C’est un bond qualitatif important car la scénarisation des cours avec des vidéos et des animations, permet l’interaction de l’étudiant détenu avec le contenu du cours et les retours en arrière (feedback aussi en cas d’erreur de manipulation…) selon les scénarios d’apprentissage, il devient son propre acteur. Des aménagements doivent permettre par exemple de donner accès hors connexion au contenu des forums, d’organiser les échanges concernant les devoirs d’entraînement et leurs corrections en lien avec le responsable local des enseignements. Pour faciliter ce travail, nous proposons de formaliser un livret pédagogique disponible à l’automne 2018 et qui pourra être diffusé largement auprès des équipes pédagogiques des deux universités dans un premier temps.
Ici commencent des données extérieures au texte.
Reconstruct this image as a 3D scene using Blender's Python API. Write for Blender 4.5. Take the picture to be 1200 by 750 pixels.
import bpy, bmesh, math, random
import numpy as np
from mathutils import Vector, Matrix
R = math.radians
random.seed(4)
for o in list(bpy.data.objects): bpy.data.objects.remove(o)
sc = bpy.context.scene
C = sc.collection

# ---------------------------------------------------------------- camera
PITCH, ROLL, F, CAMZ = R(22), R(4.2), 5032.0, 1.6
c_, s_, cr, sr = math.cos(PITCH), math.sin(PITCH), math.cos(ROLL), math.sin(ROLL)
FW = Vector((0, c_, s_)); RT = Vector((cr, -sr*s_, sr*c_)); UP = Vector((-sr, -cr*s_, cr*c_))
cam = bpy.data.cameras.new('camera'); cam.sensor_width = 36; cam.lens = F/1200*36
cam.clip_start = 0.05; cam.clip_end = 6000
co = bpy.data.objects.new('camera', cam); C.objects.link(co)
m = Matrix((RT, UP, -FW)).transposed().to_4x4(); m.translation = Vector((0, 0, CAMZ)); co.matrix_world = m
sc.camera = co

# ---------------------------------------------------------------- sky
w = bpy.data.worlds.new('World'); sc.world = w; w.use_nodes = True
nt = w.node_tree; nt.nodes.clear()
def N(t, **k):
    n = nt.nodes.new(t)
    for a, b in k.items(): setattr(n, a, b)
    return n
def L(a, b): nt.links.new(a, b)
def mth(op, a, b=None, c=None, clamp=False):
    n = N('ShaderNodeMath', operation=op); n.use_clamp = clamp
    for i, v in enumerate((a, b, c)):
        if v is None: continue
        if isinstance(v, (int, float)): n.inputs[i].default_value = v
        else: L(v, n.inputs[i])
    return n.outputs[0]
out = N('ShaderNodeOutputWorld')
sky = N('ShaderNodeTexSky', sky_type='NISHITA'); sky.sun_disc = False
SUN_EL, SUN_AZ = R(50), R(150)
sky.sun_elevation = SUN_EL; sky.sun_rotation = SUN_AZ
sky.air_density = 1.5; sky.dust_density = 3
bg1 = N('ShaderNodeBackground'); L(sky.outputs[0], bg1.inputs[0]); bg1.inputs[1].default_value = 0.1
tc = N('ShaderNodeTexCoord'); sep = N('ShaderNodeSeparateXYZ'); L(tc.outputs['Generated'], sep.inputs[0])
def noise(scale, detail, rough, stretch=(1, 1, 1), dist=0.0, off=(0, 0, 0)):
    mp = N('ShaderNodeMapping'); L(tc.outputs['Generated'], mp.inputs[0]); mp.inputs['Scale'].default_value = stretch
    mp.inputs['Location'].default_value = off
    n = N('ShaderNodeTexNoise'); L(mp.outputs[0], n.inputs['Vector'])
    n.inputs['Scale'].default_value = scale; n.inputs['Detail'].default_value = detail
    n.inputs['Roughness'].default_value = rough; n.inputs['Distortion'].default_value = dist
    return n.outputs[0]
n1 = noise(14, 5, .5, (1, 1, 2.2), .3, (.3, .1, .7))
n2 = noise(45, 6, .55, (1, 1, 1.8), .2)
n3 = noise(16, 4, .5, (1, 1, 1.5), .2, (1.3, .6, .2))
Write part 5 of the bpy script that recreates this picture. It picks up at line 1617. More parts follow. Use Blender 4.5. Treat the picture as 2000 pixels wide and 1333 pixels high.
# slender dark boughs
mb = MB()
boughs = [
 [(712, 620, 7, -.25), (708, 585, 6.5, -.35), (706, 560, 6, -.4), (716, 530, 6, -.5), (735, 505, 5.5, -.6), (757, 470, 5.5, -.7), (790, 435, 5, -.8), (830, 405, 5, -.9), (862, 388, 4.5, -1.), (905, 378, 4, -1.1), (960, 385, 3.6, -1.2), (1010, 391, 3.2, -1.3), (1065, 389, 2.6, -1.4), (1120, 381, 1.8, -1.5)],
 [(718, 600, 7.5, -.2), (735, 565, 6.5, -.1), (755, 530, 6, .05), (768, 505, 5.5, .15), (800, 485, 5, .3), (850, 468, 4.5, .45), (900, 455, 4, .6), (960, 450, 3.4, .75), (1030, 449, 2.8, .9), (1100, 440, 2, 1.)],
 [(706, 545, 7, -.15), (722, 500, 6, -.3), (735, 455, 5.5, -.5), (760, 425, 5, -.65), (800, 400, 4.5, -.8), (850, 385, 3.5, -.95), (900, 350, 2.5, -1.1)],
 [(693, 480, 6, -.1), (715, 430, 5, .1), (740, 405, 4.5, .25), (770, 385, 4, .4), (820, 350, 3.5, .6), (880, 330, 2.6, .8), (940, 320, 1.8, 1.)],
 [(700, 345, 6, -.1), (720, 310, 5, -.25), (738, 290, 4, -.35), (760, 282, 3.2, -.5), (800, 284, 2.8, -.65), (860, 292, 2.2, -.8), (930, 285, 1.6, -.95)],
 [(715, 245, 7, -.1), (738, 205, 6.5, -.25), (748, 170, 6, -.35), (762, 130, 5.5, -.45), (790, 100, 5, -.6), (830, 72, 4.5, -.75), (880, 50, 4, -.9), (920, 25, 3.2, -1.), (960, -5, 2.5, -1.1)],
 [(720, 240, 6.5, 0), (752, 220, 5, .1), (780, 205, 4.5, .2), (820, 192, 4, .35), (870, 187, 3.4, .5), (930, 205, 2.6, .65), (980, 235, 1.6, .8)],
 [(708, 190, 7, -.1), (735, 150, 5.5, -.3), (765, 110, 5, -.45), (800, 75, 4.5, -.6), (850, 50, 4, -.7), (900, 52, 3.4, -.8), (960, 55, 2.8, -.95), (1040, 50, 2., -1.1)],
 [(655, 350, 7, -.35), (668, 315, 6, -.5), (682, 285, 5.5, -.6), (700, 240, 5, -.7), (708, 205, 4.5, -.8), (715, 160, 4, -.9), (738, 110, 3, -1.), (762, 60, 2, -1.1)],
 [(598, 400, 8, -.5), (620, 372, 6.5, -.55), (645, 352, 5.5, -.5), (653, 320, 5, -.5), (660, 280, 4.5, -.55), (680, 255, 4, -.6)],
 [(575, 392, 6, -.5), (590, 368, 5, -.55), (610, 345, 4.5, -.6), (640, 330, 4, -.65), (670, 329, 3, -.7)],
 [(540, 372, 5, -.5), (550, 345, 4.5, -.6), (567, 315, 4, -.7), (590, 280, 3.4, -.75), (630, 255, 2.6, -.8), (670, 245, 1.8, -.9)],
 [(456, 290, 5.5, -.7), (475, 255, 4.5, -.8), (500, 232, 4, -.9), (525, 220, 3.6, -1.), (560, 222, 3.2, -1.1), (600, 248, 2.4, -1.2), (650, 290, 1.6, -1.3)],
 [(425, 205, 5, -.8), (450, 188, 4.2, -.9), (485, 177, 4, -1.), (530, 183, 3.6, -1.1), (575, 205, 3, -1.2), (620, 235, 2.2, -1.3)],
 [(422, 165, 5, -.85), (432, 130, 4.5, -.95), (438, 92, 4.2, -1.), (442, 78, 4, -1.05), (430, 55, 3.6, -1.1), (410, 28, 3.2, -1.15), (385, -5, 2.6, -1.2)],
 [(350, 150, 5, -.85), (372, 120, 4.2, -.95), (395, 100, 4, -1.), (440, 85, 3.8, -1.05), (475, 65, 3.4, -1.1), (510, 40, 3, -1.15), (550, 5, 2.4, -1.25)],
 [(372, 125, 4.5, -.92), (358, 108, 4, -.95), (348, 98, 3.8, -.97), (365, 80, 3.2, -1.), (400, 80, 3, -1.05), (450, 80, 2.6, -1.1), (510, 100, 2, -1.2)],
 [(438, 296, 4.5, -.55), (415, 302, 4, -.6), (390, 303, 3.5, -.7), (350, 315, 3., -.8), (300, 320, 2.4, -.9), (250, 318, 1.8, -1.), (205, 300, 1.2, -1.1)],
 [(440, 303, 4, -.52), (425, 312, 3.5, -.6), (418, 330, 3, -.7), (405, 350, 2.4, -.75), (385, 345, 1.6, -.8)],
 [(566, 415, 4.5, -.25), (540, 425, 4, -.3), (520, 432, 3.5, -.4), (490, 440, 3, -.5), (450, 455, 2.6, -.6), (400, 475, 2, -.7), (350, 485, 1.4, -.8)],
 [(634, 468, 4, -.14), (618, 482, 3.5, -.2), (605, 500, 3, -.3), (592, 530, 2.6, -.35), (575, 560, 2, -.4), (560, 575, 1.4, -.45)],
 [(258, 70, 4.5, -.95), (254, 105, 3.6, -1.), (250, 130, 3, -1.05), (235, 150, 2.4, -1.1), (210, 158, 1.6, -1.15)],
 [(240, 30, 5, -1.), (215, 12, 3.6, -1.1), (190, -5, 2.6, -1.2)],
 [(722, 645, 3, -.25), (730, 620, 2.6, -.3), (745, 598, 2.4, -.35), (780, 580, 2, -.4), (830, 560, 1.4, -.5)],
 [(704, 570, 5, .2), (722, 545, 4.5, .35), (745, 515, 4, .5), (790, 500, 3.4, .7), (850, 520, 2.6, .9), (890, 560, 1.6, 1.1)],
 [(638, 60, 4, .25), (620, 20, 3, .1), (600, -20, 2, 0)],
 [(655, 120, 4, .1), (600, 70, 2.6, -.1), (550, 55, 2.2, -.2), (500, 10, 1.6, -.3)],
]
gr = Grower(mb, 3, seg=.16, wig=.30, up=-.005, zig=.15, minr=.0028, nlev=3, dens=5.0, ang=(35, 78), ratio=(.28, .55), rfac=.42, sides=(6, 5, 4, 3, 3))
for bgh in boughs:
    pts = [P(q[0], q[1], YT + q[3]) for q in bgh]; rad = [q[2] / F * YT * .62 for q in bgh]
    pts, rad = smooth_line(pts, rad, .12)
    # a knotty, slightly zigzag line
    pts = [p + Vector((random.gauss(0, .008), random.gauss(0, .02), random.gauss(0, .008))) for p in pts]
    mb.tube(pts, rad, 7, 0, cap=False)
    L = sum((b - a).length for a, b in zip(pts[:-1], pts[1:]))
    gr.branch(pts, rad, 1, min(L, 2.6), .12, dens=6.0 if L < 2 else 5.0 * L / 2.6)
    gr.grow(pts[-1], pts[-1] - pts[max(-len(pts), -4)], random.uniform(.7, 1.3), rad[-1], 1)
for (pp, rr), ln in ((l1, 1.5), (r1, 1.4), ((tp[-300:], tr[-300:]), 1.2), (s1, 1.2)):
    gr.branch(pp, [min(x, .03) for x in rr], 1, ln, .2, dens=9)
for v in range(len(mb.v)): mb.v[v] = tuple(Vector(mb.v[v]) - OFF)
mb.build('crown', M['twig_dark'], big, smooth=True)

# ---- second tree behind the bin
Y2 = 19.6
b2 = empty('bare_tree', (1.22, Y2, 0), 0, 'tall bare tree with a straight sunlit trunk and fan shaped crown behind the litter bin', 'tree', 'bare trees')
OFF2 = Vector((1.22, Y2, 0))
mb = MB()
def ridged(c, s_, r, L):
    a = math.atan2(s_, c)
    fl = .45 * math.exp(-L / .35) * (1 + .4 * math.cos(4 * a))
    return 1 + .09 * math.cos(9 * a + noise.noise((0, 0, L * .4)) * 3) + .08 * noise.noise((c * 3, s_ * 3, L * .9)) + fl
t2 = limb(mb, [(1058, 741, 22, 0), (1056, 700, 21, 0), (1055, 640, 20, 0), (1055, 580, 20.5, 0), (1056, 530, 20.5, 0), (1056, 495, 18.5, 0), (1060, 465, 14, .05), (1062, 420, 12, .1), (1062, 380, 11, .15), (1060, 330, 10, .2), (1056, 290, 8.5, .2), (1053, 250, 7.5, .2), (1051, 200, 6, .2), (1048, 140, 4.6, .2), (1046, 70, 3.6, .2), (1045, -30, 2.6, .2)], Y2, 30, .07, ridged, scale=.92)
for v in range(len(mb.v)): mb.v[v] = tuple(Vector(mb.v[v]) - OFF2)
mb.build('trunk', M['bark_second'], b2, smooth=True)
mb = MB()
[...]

En vue de l’expérimentation des DAEU pilotes, nous devons mobiliser les équipes d’enseignants en prison sur l’explication des outils du NED aux étudiants emprisonnés. Afin de favoriser le lien entre le responsable local des enseignements, dans chaque établissement pénitentiaire, et le référent de la formation, enseignant à l’université, un questionnaire détaillant l’environnement de travail en prison (appels téléphoniques possibles ou non, contacts possibles ?..) sera mis à disposition sur la nouvelle plateforme, dans un premier temps à l’université Paul Valéry auprès des étudiants en lettres. Le dispositif sera utile pour savoir ce qu’il est possible de faire, et pour organiser en amont les relais d’information sur les calendriers, l’accès aux sources (articles ou ouvrages à acheminer), organiser les ruptures de cursus (transfert d’un prisonniers, sorties) et envisager la poursuite d’études.
Tutorat
L’accompagnement des étudiants en prison repose aussi sur le déploiement du tutorat. L’Université Paris Est Marne-la-Vallée ou l’Université Paris Nanterre proposent déjà des formations à distance avec tuteur, effectué par des enseignants qui se rendent dans les prisons de la région parisienne. Pour la phase d’expérimentation du NED, l’université Paul-Valéry de Montpellier assurera la formation DAEU littéraire en organisant 4 à 8 heures hebdomadaires de tutorat en prison.
Dans le cadre de la généralisation du NED, nous réfléchissons au développement du tutorat à distance. Le rôle du tuteur est fondamental en tant qu’animateur, spécialiste ou soutien psychologique. Au-delà du tutorat disciplinaire, un tutorat méthodologique déposé sur la plate-forme aidera l’étudiant à partir de fiches méthodologiques, lui facilitera la prise de notes, les synthèses d’articles ou d’ouvrage, etc. Ce dispositif est complété par un tutorat technique (accès et utilisation de la plateforme hors connexion). En l’absence de contact direct, le tuteur échangera par mail auprès du responsable local des enseignements qui transférera l’information au détenu. À terme, on peut envisager un lien direct sécurisé de type banque en ligne. Les personnes mobilisées ne sont pas que des enseignants. Dans de nombreuses universités, le rôle de tuteur peut être confié à des étudiants plus avancés. Pour la phase d’expérimentation du NED, à l’université de Franche-Comté, on espère mobiliser un ancien étudiant du DAEU.
À travers son volet enseignement, l’initiative du NED engage nos gouvernants à prendre en compte les besoins de formations et d’accompagnement des enseignants et des tuteurs avec l’objectif de proposer un meilleur enseignement aux publics incarcérés. Hors des prisons, ces dispositifs ont vocation à être étendus aux étudiants « non connectés » (étudiants de pays francophones sans connexion efficace). Ils visent à renforcer l’accès à l’enseignement supérieur pour des publics empêchés et à favoriser la réussite des étudiants dans le cadre de la concertation sociale.